Discord required

Discord required servers put Discord in the critical path. You might not get the IP until you verify, you may need to link your Minecraft account, or you need a role to enter certain worlds, join a faction, or participate in events. Functionally, Discord becomes the lobby: rules, announcements, applications, and support live there instead of scrolling by in chat.

The vibe is more organized and more community-driven. Play tends to cluster around group activity: scheduled events, pings for raids or boss fights, build nights, and reset reminders. Compared to drop-in Survival, the loop shifts toward staying in the know, showing up when your people are online, and coordinating gear and plans instead of treating the server like a silent singleplayer grind with other names in tab.
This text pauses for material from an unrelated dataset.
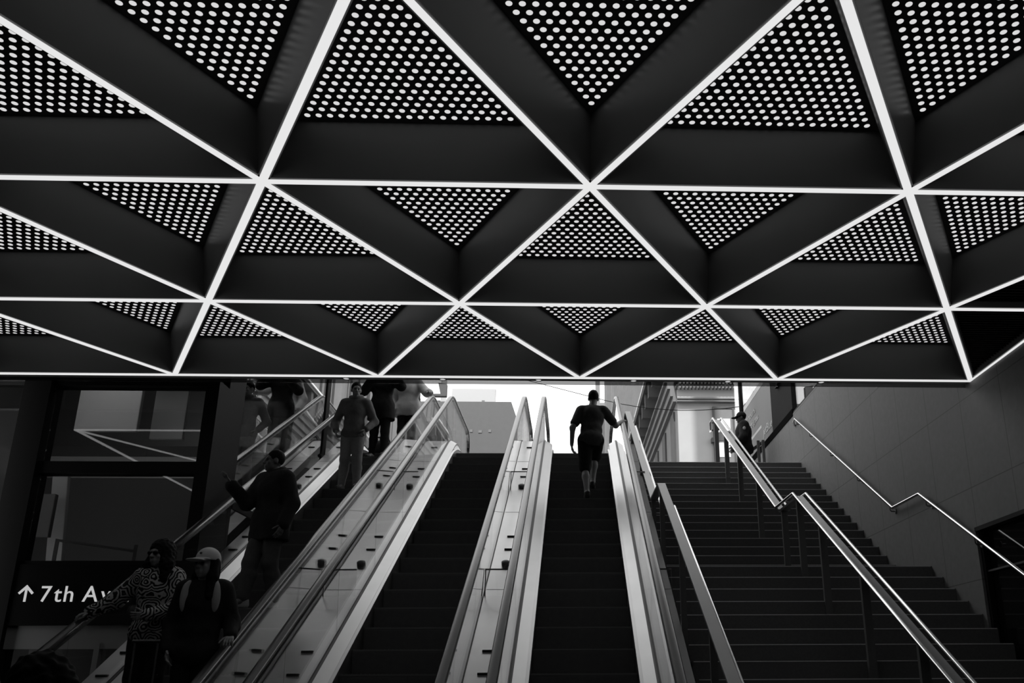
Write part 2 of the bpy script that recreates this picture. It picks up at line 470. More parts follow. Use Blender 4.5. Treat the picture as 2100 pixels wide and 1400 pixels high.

Moderation also lands differently. Requiring Discord makes verification and ban evasion harder, and it gives staff a clean paper trail for reports and disputes. A lot of servers expect you to use tickets, read pinned posts, and follow onboarding steps before you ask for help. It’s smoother when you engage with it, but it does add an extra platform and a baseline expectation that you check announcements.

Discord required does not automatically mean voice chat required. Many communities only enforce Discord membership for verification and updates while in-game chat stays central. Others lean into voice for coordinated PvP or endgame content where quick callouts are part of the skill ceiling. Always check whether the requirement is just joining, full account linking, voice for events, or all of it.